At the end of January 2009, 32,204,859 Americans received aid from the Supplemental Nutrition Assistance Program. As of April 2013, there were 47,548,694 Americans on food stamps. That means that more than two Americans have been added to the food stamp rolls for every one job the administration says it has created.

-- A record number of Americans are also on disability. "Under Obama, 1.6 million more Americans are collecting disability insurance. In February 2009, 9,334,369 Americans received disability payments. Today, that number is 10,953,733," CNS News said.

Job creation data not much better

What about the latest economic numbers? Is there a silver lining there? In a word, no.

Job growth has been as anemic as economic growth in the months since the "great recovery" supposedly began. The latest figures show that the U.S. economy grew a paltry 1.7 percent last quarter, up from a barely-breathing 1.1 percent in the January-March timeframe, a growth rate The Associated Press would only bring itself to describe as "sluggish".

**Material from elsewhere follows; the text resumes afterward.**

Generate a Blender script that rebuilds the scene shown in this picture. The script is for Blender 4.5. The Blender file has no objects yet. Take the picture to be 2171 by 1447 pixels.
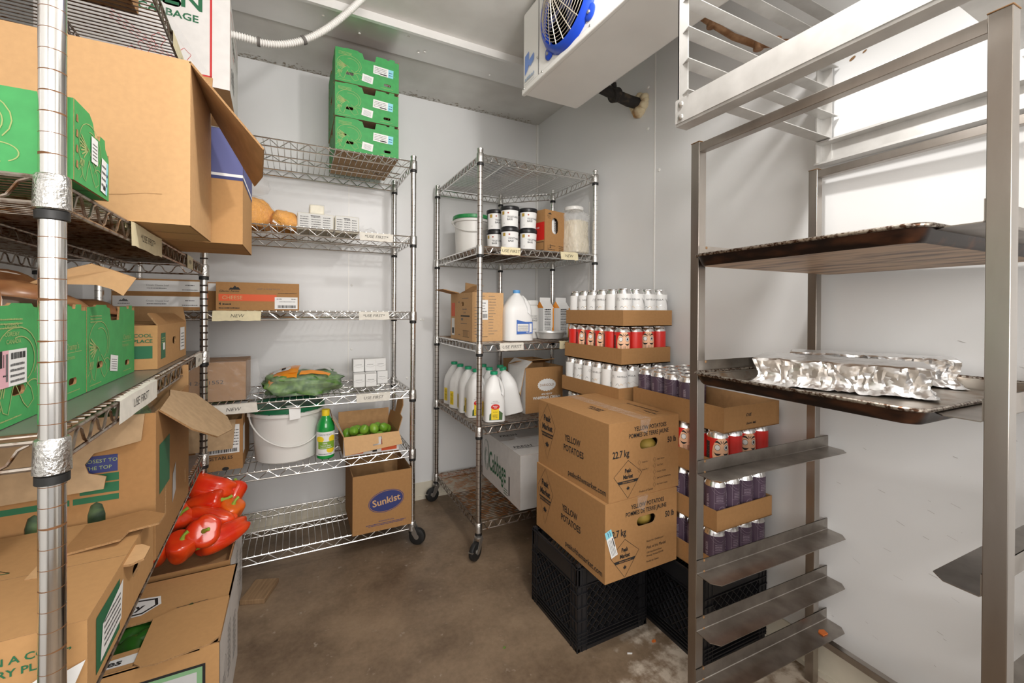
import bpy, bmesh, math, random
from mathutils import Vector, Matrix, noise
from mathutils.geometry import tessellate_polygon
PI = math.pi
random.seed(7)
C = bpy.context.scene.collection
sc = bpy.context.scene

# ---------------------------------------------------------------- camera, light, exposure
EYE = (0, 0, 1.12)
cam = bpy.data.cameras.new('camera')
cam.sensor_width = 36.0
cam.lens = 36.0 * 901.0 / 2171
cam.shift_y = -(723.5 - 660.6) / 2171
cam.clip_start = 0.02
cobj = bpy.data.objects.new('camera', cam)
C.objects.link(cobj)
cobj.matrix_world = (Matrix.Translation(EYE) @ Matrix.Rotation(math.radians(-27), 4, 'Z')
                     @ Matrix.Rotation(math.radians(90 - .25), 4, 'X') @ Matrix.Rotation(math.radians(.304), 4, 'Z'))
sc.camera = cobj
sc.view_settings.view_transform = 'Standard'
sc.view_settings.look = 'None'
sc.view_settings.gamma = 1
sc.view_settings.exposure = 0.25
w = bpy.data.worlds.new('world'); sc.world = w; w.use_nodes = True
w.node_tree.nodes['Background'].inputs[0].default_value = (1.0, .95, .9, 1)
w.node_tree.nodes['Background'].inputs[1].default_value = .45


def area(name, loc, size, power, col, direction, sy=None, shape='RECTANGLE'):
    l = bpy.data.lights.new(name, 'AREA'); l.energy = power; l.color = col
    l.shape = shape; l.size = size; l.size_y = sy or size
    o = bpy.data.objects.new(name, l); C.objects.link(o); o.location = loc
    o.rotation_euler = Vector(direction).to_track_quat('-Z', 'Y').to_euler()
    return o


# the cold room's ceiling lamp, just right of and above the camera
lp = bpy.data.lights.new('ceiling_lamp', 'POINT'); lp.energy = 25; lp.color = (1, .97, .94); lp.shadow_soft_size = .045
lo = bpy.data.objects.new('ceiling_lamp', lp); C.objects.link(lo); lo.location = (.64, .50, 2.06)
# added fill light in the doorway behind the camera, to soften the shadows
area('rear_fill_light', (.2, -1.15, 1.55), 1.5, 40, (1, .965, .93), (0.1, 1, 0.05), 1.3)

# ---------------------------------------------------------------- materials
_m = {}


def mat(name, col=(.8, .8, .8), rough=.5, metal=0, var=0.0, scale=30, bump=0, bscale=None, col2=None, spec=.5, alpha=1,
        trans=0, stretch=None, thr=None, coat=0):
    if name in _m: return _m[name]
    m = bpy.data.materials.new(name); m.use_nodes = True; _m[name] = m
    nt = m.node_tree; b = nt.nodes['Principled BSDF']
    b.inputs['Base Color'].default_value = (*col, 1); b.inputs['Roughness'].default_value = rough
    b.inputs['Metallic'].default_value = metal; b.inputs['Specular IOR Level'].default_value = spec
    b.inputs['Coat Weight'].default_value = coat
    b.inputs['Transmission Weight'].default_value = trans
    if alpha < 1: b.inputs['Alpha'].default_value = alpha
    if var or bump or col2:
        tc = nt.nodes.new('ShaderNodeTexCoord'); mp = nt.nodes.new('ShaderNodeMapping')
        nt.links.new(tc.outputs['Object'], mp.inputs[0])
        if stretch: mp.inputs['Scale'].default_value = stretch
        n = nt.nodes.new('ShaderNodeTexNoise'); n.inputs['Scale'].default_value = scale; n.inputs['Detail'].default_value = 5
        nt.links.new(mp.outputs[0], n.inputs['Vector'])
        if var or col2:
            r = nt.nodes.new('ShaderNodeValToRGB')
            a, c2 = (col, col2) if col2 else (tuple(c * (1 - var) for c in col), tuple(min(1, c * (1 + var)) for c in col))
            e = thr or (.35, .65)
            r.color_ramp.elements[0].position = e[0]; r.color_ramp.elements[1].position = e[1]
            r.color_ramp.elements[0].color = (*a, 1); r.color_ramp.elements[1].color = (*c2, 1)
            nt.links.new(n.outputs['Fac'], r.inputs[0]); nt.links.new(r.outputs[0], b.inputs['Base Color'])
        if bump:
            n2 = n
            if bscale:
                n2 = nt.nodes.new('ShaderNodeTexNoise'); n2.inputs['Scale'].default_value = bscale
                nt.links.new(mp.outputs[0], n2.inputs['Vector'])
            bp = nt.nodes.new('ShaderNodeBump'); bp.inputs['Strength'].default_value = bump
            bp.inputs['Distance'].default_value = .01
            nt.links.new(n2.outputs['Fac'], bp.inputs['Height']); nt.links.new(bp.outputs[0], b.inputs['Normal'])
    return m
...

Pathetic is more accurate.

And job growth?

The government said some 200,000 jobs were created last month. But that's less than half of the number of jobs created, on average, during the latter 1980s and 1990s. Also, it's barely more than the number of people we are adding to the workforce each month. Combined with those who are trying to find a job, you begin to see just how pathetic this "recovery" is.

Obama says he's focused - again - on job growth, but as usual his solution is no solution - "let government lead the way."

We can see how well that's worked out.